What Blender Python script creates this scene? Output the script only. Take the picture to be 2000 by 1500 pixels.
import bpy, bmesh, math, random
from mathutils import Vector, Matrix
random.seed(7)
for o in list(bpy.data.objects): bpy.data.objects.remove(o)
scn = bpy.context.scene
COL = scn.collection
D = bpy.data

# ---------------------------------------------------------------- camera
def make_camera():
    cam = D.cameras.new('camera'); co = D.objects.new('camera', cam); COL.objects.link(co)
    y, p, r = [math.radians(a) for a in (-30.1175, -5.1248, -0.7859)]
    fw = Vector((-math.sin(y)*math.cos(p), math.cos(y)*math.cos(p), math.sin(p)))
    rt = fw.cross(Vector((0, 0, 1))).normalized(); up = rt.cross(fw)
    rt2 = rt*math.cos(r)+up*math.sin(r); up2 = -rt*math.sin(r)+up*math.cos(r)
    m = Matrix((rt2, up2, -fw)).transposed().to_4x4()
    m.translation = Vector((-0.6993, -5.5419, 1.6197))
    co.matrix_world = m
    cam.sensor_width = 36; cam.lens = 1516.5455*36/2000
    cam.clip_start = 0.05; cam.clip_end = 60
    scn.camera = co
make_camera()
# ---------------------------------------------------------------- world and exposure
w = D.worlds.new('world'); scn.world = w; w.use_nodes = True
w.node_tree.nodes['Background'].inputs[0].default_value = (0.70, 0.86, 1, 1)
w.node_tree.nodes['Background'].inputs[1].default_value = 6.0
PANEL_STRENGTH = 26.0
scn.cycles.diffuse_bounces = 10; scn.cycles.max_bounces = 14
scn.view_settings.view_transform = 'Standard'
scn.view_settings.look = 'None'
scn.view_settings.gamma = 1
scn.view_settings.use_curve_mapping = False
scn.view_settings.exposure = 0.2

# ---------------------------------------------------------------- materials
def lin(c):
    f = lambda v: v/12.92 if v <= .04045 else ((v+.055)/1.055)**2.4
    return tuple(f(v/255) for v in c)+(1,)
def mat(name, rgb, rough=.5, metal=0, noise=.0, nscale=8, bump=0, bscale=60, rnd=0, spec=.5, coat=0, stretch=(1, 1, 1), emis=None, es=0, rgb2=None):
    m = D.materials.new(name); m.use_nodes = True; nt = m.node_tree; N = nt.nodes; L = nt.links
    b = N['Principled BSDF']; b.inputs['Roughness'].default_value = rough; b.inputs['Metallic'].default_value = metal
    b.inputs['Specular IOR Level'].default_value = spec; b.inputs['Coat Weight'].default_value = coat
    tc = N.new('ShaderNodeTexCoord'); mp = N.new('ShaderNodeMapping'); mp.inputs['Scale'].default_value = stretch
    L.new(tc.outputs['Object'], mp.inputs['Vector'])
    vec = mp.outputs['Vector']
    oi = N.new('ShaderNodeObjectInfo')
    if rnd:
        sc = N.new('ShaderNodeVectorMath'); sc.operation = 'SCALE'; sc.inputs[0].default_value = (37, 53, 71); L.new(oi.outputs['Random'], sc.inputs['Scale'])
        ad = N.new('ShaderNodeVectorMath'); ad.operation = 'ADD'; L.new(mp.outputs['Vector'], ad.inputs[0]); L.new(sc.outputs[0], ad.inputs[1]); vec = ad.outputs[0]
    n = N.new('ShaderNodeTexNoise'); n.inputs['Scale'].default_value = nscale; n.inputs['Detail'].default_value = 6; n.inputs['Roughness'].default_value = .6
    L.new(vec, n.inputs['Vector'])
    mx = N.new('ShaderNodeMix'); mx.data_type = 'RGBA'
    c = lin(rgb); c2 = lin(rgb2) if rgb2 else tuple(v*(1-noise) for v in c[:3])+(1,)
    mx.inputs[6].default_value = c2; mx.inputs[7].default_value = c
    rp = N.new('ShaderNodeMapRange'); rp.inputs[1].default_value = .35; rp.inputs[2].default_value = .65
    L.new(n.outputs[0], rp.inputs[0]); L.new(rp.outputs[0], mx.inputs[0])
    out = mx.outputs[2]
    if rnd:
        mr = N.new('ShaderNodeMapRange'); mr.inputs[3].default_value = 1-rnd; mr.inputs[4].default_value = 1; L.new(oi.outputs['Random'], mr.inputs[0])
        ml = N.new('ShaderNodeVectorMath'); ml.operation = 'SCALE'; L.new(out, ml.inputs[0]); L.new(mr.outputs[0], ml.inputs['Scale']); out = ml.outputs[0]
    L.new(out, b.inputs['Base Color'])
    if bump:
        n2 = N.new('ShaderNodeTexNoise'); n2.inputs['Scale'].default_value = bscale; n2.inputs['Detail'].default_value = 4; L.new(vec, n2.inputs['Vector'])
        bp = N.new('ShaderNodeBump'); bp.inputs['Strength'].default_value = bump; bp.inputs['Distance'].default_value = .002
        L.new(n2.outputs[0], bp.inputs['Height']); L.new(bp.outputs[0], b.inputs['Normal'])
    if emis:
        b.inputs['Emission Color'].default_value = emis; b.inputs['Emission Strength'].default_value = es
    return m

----

> **WORK INSTRUCTIONS**
Retype the material in full, character for character.

> **EXERCISE OUTPUT**
What Blender Python script creates this scene? Output the script only. Take the picture to be 2000 by 1500 pixels.
import bpy, bmesh, math, random
from mathutils import Vector, Matrix
random.seed(7)
for o in list(bpy.data.objects): bpy.data.objects.remove(o)
scn = bpy.context.scene
COL = scn.collection
D = bpy.data

# ---------------------------------------------------------------- camera
def make_camera():
    cam = D.cameras.new('camera'); co = D.objects.new('camera', cam); COL.objects.link(co)
    y, p, r = [math.radians(a) for a in (-30.1175, -5.1248, -0.7859)]
    fw = Vector((-math.sin(y)*math.cos(p), math.cos(y)*math.cos(p), math.sin(p)))
    rt = fw.cross(Vector((0, 0, 1))).normalized(); up = rt.cross(fw)
    rt2 = rt*math.cos(r)+up*math.sin(r); up2 = -rt*math.sin(r)+up*math.cos(r)
    m = Matrix((rt2, up2, -fw)).transposed().to_4x4()
    m.translation = Vector((-0.6993, -5.5419, 1.6197))
    co.matrix_world = m
    cam.sensor_width = 36; cam.lens = 1516.5455*36/2000
    cam.clip_start = 0.05; cam.clip_end = 60
    scn.camera = co
make_camera()
# ---------------------------------------------------------------- world and exposure
w = D.worlds.new('world'); scn.world = w; w.use_nodes = True
w.node_tree.nodes['Background'].inputs[0].default_value = (0.70, 0.86, 1, 1)
w.node_tree.nodes['Background'].inputs[1].default_value = 6.0
PANEL_STRENGTH = 26.0
scn.cycles.diffuse_bounces = 10; scn.cycles.max_bounces = 14
scn.view_settings.view_transform = 'Standard'
scn.view_settings.look = 'None'
scn.view_settings.gamma = 1
scn.view_settings.use_curve_mapping = False
scn.view_settings.exposure = 0.2

# ---------------------------------------------------------------- materials
def lin(c):
    f = lambda v: v/12.92 if v <= .04045 else ((v+.055)/1.055)**2.4
    return tuple(f(v/255) for v in c)+(1,)
def mat(name, rgb, rough=.5, metal=0, noise=.0, nscale=8, bump=0, bscale=60, rnd=0, spec=.5, coat=0, stretch=(1, 1, 1), emis=None, es=0, rgb2=None):
    m = D.materials.new(name); m.use_nodes = True; nt = m.node_tree; N = nt.nodes; L = nt.links
    b = N['Principled BSDF']; b.inputs['Roughness'].default_value = rough; b.inputs['Metallic'].default_value = metal
    b.inputs['Specular IOR Level'].default_value = spec; b.inputs['Coat Weight'].default_value = coat
    tc = N.new('ShaderNodeTexCoord'); mp = N.new('ShaderNodeMapping'); mp.inputs['Scale'].default_value = stretch
    L.new(tc.outputs['Object'], mp.inputs['Vector'])
    vec = mp.outputs['Vector']
    oi = N.new('ShaderNodeObjectInfo')
    if rnd:
        sc = N.new('ShaderNodeVectorMath'); sc.operation = 'SCALE'; sc.inputs[0].default_value = (37, 53, 71); L.new(oi.outputs['Random'], sc.inputs['Scale'])
        ad = N.new('ShaderNodeVectorMath'); ad.operation = 'ADD'; L.new(mp.outputs['Vector'], ad.inputs[0]); L.new(sc.outputs[0], ad.inputs[1]); vec = ad.outputs[0]
    n = N.new('ShaderNodeTexNoise'); n.inputs['Scale'].default_value = nscale; n.inputs['Detail'].default_value = 6; n.inputs['Roughness'].default_value = .6
    L.new(vec, n.inputs['Vector'])
    mx = N.new('ShaderNodeMix'); mx.data_type = 'RGBA'
    c = lin(rgb); c2 = lin(rgb2) if rgb2 else tuple(v*(1-noise) for v in c[:3])+(1,)
    mx.inputs[6].default_value = c2; mx.inputs[7].default_value = c
    rp = N.new('ShaderNodeMapRange'); rp.inputs[1].default_value = .35; rp.inputs[2].default_value = .65
    L.new(n.outputs[0], rp.inputs[0]); L.new(rp.outputs[0], mx.inputs[0])
    out = mx.outputs[2]
    if rnd:
        mr = N.new('ShaderNodeMapRange'); mr.inputs[3].default_value = 1-rnd; mr.inputs[4].default_value = 1; L.new(oi.outputs['Random'], mr.inputs[0])
        ml = N.new('ShaderNodeVectorMath'); ml.operation = 'SCALE'; L.new(out, ml.inputs[0]); L.new(mr.outputs[0], ml.inputs['Scale']); out = ml.outputs[0]
    L.new(out, b.inputs['Base Color'])
    if bump:
        n2 = N.new('ShaderNodeTexNoise'); n2.inputs['Scale'].default_value = bscale; n2.inputs['Detail'].default_value = 4; L.new(vec, n2.inputs['Vector'])
        bp = N.new('ShaderNodeBump'); bp.inputs['Strength'].default_value = bump; bp.inputs['Distance'].default_value = .002
        L.new(n2.outputs[0], bp.inputs['Height']); L.new(bp.outputs[0], b.inputs['Normal'])
    if emis:
        b.inputs['Emission Color'].default_value = emis; b.inputs['Emission Strength'].default_value = es
    return m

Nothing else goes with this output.